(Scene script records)

• • • •

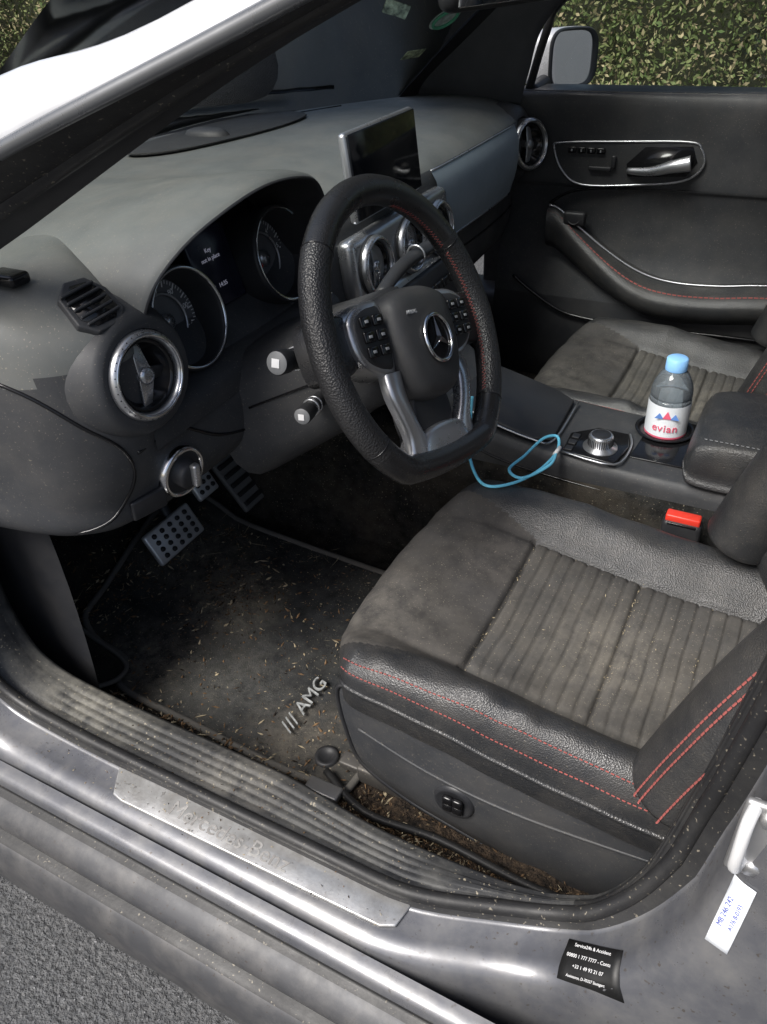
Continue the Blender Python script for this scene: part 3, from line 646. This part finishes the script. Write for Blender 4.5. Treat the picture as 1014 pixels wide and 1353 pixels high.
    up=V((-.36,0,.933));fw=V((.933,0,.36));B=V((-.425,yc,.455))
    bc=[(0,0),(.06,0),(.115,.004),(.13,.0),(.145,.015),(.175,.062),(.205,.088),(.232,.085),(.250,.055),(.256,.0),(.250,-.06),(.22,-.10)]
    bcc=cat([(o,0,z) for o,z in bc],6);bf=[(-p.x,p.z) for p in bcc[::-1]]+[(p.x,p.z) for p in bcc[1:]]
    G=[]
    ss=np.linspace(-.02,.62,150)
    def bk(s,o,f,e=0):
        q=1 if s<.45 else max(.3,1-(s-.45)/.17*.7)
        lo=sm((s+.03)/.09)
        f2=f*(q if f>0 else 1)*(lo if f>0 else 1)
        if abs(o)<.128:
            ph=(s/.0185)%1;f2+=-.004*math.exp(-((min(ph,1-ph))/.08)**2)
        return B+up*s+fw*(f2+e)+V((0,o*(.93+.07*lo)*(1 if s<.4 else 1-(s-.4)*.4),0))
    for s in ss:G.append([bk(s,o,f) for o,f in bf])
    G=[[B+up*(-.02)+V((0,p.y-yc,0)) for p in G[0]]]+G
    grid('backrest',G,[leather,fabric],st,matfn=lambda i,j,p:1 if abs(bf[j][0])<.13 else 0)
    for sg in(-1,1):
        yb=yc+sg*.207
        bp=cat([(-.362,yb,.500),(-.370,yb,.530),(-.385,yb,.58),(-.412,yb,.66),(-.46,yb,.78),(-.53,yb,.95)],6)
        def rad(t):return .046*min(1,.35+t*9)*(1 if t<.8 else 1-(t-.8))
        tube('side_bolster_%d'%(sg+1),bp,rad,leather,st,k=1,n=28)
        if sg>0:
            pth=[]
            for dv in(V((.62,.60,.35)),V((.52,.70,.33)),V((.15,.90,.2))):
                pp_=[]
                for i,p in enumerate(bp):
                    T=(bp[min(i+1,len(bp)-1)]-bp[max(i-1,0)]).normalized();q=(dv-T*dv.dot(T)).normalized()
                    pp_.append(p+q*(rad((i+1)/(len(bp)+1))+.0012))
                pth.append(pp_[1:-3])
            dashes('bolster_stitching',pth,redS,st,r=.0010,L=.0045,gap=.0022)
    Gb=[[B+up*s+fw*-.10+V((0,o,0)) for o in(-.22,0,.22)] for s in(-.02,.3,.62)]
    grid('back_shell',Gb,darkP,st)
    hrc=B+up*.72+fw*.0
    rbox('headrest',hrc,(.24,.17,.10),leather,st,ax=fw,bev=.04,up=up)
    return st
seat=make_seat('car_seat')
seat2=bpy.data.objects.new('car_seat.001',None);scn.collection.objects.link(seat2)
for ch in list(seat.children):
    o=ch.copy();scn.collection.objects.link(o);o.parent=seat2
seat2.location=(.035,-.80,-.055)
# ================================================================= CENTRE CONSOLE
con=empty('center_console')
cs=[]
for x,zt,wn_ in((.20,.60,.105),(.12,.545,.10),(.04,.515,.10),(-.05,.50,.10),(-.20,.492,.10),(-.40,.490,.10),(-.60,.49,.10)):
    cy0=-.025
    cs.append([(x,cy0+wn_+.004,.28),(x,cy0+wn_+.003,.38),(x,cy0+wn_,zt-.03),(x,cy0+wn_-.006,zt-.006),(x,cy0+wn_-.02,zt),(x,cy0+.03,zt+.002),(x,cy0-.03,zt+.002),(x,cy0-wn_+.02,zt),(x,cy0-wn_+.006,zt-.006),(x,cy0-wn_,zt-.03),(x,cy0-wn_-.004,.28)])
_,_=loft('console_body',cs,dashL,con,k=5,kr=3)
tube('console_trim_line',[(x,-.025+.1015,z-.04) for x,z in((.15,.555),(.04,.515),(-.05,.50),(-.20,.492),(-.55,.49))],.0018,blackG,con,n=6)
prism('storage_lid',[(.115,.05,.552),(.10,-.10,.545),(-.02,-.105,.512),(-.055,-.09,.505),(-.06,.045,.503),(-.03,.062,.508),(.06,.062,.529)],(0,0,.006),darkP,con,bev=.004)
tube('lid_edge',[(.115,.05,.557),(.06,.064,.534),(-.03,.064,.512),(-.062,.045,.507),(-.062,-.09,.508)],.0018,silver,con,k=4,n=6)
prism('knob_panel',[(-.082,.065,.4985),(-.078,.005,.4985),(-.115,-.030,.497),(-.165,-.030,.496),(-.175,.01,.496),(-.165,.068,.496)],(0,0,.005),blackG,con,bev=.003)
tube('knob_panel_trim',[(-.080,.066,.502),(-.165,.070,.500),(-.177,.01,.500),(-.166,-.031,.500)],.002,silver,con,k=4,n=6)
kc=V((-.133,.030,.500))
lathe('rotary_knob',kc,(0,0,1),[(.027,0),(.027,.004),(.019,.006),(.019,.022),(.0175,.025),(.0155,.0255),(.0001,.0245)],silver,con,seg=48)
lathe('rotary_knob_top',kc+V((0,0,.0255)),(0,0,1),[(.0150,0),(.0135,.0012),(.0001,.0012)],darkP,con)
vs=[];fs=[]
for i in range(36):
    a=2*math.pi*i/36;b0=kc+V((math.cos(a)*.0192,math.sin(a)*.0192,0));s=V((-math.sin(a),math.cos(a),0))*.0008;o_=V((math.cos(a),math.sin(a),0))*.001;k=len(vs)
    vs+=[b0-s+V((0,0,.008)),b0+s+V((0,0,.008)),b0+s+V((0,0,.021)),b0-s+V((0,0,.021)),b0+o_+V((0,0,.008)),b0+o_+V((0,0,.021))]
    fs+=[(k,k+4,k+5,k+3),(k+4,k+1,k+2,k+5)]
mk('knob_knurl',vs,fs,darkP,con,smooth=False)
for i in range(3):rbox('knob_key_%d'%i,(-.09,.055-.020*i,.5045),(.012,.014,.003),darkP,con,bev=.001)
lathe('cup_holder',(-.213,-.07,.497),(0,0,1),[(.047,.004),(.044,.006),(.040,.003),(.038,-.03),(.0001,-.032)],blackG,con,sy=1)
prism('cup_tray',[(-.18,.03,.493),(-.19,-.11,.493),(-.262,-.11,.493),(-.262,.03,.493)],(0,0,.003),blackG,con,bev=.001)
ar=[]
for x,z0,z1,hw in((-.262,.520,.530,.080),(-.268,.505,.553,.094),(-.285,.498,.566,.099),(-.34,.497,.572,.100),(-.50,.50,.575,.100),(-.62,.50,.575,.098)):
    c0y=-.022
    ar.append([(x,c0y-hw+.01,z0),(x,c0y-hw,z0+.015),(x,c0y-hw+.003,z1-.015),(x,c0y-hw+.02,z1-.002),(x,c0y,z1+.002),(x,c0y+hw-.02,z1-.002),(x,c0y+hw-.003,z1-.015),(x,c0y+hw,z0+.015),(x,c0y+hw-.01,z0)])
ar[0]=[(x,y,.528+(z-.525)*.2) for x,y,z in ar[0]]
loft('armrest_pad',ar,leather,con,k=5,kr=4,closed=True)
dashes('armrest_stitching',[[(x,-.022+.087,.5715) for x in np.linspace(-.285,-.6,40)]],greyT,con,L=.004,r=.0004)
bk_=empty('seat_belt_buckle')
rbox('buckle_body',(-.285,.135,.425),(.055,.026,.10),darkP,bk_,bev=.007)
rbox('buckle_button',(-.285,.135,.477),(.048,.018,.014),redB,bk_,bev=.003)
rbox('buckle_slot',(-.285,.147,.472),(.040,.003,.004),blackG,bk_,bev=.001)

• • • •

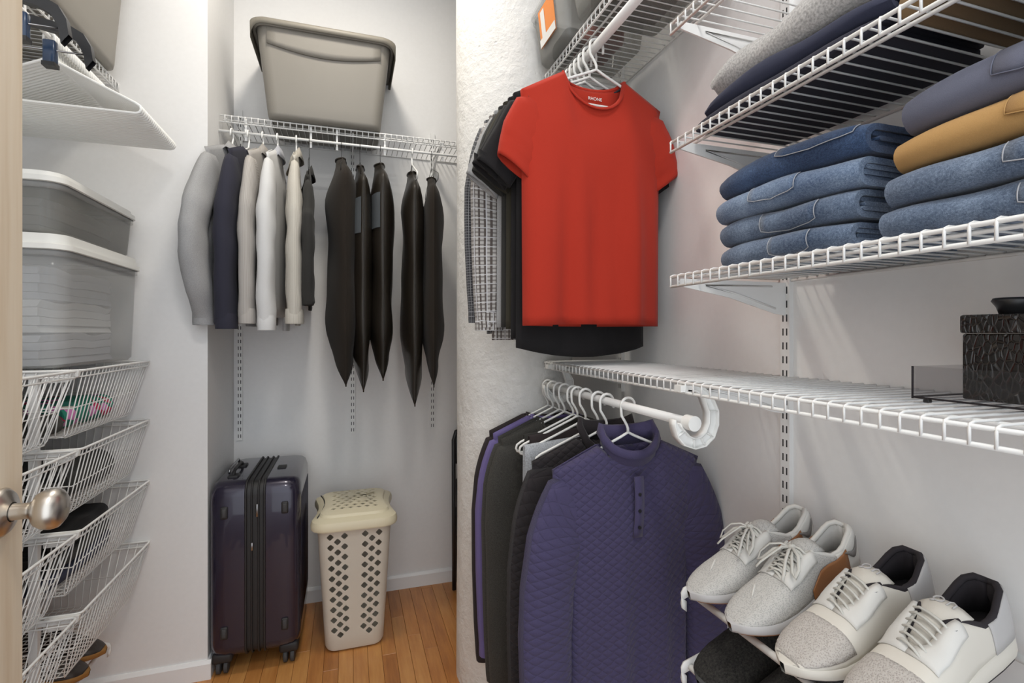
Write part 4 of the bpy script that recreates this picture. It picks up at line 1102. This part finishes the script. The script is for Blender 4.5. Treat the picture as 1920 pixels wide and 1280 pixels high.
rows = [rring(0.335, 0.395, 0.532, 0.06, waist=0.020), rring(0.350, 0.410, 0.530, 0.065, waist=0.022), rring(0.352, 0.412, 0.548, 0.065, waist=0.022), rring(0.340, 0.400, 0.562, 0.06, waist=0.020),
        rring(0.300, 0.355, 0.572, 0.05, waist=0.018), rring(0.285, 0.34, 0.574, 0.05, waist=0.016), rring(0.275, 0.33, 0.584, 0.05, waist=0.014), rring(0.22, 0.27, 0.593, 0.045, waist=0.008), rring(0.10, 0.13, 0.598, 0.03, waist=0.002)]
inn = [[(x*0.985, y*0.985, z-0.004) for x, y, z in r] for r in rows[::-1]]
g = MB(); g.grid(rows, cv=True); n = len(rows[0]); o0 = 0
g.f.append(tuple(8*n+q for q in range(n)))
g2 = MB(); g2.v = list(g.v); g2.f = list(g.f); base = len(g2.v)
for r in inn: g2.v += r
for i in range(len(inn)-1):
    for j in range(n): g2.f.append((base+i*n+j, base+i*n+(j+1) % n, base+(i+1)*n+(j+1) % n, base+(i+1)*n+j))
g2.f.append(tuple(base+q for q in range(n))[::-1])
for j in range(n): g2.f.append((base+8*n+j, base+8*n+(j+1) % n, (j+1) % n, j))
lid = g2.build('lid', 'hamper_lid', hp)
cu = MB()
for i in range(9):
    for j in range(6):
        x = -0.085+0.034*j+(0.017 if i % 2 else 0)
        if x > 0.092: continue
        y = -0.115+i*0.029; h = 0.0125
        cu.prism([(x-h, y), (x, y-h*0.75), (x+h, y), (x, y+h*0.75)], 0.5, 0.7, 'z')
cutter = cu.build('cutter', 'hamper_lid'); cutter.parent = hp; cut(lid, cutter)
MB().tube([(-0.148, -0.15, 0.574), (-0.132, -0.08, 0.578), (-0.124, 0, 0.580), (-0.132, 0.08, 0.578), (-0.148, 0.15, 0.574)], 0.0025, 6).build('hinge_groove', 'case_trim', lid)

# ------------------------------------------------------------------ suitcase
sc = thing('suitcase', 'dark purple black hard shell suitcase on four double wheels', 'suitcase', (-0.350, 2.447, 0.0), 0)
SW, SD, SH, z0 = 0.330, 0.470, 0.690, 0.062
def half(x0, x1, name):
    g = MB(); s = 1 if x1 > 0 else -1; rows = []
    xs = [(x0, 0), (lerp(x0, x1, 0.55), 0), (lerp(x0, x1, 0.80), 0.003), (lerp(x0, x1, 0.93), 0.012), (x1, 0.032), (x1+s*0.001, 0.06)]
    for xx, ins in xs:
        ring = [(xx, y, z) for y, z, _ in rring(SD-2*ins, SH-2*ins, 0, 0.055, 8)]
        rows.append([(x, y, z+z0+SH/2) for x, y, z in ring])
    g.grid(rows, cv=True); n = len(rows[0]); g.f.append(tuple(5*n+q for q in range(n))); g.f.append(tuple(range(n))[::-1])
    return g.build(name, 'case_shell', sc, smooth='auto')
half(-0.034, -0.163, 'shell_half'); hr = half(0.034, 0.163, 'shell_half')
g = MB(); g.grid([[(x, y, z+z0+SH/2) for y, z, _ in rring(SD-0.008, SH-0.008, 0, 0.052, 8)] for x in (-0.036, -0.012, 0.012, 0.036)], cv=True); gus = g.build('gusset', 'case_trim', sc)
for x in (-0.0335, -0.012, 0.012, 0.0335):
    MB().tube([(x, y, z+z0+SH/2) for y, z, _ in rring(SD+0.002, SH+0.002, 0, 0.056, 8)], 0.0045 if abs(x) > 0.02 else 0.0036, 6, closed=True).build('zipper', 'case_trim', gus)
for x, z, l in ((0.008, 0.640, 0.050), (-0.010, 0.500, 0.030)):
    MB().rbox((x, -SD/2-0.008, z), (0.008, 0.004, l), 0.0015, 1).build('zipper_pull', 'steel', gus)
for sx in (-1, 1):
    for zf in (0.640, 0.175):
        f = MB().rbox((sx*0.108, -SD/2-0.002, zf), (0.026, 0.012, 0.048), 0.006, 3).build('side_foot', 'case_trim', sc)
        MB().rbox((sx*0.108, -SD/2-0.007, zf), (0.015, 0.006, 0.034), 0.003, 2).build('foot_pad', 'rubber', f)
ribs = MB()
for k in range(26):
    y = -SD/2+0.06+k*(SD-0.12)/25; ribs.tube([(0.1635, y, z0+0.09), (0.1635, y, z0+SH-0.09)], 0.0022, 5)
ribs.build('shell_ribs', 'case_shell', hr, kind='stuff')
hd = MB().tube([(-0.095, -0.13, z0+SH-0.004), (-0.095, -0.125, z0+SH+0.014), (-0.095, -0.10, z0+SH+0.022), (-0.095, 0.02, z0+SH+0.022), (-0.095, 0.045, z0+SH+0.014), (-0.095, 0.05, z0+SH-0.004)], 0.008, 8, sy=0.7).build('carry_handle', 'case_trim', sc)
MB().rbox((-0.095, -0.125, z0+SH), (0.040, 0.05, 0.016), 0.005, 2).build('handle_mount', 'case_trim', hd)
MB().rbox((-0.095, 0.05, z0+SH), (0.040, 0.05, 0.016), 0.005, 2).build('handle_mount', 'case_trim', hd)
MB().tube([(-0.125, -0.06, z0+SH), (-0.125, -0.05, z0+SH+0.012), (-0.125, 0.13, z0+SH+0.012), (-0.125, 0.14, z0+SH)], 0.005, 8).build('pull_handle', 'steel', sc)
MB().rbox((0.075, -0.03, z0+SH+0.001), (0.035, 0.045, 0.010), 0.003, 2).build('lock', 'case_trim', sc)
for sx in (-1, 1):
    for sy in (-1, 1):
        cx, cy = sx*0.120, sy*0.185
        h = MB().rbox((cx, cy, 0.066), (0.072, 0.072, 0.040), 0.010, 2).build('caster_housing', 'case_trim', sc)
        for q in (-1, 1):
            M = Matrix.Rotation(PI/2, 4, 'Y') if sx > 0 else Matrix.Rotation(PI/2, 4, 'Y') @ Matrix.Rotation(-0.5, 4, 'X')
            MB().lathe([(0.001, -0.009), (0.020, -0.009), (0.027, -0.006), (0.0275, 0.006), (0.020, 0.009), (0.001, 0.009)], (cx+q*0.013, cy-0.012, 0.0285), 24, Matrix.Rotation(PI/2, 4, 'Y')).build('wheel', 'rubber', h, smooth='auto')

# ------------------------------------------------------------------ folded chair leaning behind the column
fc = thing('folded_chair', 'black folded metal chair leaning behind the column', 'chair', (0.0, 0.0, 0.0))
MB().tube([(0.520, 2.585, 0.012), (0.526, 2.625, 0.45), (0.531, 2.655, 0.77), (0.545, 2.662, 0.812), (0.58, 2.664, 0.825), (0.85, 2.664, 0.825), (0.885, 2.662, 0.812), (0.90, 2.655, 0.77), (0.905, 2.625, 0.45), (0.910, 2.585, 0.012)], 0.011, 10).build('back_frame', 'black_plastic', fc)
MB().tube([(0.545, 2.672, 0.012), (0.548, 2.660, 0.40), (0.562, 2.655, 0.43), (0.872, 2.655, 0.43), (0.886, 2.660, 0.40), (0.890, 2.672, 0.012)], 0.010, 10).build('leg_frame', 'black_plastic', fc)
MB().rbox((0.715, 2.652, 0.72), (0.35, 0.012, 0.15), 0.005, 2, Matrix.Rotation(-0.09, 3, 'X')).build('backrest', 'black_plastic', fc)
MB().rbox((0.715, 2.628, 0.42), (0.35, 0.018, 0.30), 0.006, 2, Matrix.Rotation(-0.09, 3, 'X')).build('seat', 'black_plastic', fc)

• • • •

What you need to do
Copy out every line of the data that includes the word "high".

Task solution
Continue the Blender Python script for this scene: part 3, from line 646. This part finishes the script. Write for Blender 4.5. Treat the picture as 1014 pixels wide and 1353 pixels high.
Write part 4 of the bpy script that recreates this picture. It picks up at line 1102. This part finishes the script. The script is for Blender 4.5. Treat the picture as 1920 pixels wide and 1280 pixels high.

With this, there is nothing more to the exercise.